Three years ago on August 22, we sat heartbroken and confused at a small Cuban dive in Tallahassee, Florida. Over delicious food (that took an incredibly long time to be served), we talked and we didn't talk and we simply sat together in our grief. A beautiful storm rolled in. It grew dark while we sat there together. We looked into one another's eyes and we then we didn't look at each other's eyes and there was no making sense of it all. Why were we even there? Why had we even come?
We got back in the car and I flipped through the stations, landing on a song that became a rallying cry for us. "My God is awesome. Heals me when I'm broken. Strength when I've been weakened. Praise His Holy Name." Oh, how we needed that song-needed that reminder of who God is and what He's really like. We sang it and I probably cried (because we did a lot of that during that weekend). I don't remember much more of that evening, but I do know this: there was no part of us that knew what God was about to do. We couldn't see what He was up to. We didn't know the good plans He had coming. We knew He is a powerful, healing, amazing God. But we couldn't see that He was working...there was so much we simply could not see or understand.
We had no idea. We had no idea that an incredibly brave and beautiful woman scheduled for a c-section in the morning was getting ready for bed that evening, too, a couple hours away from us in Florida. We went to bed, sad and worn out from our tears, confused and wondering what God was doing in our adoption story. All the while she was going to bed with a different weight on her heart, very aware that it was her last night with a baby boy she had been carrying for nine months. She went to bed knowing she would wake up in the morning and do one of the most selfless and painful things any mother can do for her child. She would wake up and give birth to her son and lovingly place him into the heart and hands of another family to love and raise him.
So tonight I'm remembering it all afresh and here's what gets me crying: it's thinking of what it must have been like for her that night-thinking of her strength, her courage, her resolve. I'm imagining what must have been going through her head and her heart that night. I'm guessing during those hours, she may have been in a place of wondering what exactly God was up to.
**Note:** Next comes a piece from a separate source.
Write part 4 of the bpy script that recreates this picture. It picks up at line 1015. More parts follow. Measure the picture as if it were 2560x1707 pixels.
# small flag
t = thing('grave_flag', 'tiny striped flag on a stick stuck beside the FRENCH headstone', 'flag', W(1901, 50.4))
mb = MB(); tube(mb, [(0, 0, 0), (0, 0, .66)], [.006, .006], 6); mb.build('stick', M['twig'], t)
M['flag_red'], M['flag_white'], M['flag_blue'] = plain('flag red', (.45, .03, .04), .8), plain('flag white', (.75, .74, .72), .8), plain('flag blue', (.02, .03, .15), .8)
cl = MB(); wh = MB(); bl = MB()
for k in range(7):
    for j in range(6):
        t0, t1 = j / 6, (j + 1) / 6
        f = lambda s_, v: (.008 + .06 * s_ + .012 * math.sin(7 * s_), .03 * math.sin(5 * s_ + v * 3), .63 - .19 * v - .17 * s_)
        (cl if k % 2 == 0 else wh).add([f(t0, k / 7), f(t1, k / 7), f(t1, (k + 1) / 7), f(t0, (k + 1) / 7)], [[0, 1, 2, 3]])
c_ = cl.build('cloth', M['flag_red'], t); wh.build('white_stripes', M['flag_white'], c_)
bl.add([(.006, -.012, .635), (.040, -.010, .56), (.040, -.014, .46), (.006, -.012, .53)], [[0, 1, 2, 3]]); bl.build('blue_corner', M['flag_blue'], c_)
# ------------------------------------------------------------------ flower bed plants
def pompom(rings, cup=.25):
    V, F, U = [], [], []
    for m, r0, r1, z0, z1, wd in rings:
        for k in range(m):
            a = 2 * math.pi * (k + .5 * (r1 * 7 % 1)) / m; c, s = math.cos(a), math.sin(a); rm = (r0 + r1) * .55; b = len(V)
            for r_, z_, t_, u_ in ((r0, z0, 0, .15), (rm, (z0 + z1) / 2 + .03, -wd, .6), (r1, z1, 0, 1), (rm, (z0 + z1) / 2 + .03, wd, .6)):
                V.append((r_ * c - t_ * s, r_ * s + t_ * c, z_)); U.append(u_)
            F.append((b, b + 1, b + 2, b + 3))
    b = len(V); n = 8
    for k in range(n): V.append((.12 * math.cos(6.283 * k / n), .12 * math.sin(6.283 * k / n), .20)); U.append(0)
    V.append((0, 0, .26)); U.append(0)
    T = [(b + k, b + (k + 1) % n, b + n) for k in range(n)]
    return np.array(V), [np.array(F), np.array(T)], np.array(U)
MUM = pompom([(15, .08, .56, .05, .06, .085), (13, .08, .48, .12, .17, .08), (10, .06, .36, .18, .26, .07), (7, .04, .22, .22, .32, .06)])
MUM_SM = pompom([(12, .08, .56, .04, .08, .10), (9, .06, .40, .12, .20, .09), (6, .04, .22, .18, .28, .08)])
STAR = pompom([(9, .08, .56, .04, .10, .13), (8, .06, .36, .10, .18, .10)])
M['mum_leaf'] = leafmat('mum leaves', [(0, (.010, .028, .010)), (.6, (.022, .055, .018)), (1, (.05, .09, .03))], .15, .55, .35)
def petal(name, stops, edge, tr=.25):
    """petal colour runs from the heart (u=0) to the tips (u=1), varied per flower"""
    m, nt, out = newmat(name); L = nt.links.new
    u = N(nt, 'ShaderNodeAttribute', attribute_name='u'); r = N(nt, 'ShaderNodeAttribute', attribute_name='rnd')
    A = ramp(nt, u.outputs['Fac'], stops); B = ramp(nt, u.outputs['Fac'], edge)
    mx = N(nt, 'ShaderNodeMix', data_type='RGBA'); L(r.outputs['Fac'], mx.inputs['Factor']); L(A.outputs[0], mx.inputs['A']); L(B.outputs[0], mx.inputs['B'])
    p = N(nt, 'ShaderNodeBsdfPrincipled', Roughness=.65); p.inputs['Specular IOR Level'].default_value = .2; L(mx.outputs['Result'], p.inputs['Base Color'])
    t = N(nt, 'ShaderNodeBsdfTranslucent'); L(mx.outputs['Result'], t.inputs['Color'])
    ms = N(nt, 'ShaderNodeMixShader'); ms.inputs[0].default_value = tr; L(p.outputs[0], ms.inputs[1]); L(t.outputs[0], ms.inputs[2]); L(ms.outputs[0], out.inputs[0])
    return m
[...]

The hard and the pain and the struggle she was walking through had to loom large. I'm guessing she likely couldn't see that good was on the horizon in her own life. Maybe she couldn't see Him much at all.
I've written before about why I think you should be amazed by her but I've got to say it again. My baby could have been one of the millions who were never given a chance. These three years filled with watching him smile, laugh, learn, hug, and live could have never happened. But she gave him life. She gave him a future. She gave us the gift of him. How can we possibly convey our gratitude? We simply can't.
Sweet reader friends, I don't know what your Cuban restaurant experience looks like right now. I'm not sure where you feel confused and where you are wondering if God's really doing anything good at all. But when I look back on our story three years ago, I know this: just because we can't see what God is doing, doesn't mean He's not at work. If you can't see Him...hold on. Your story is not over. There is life to come.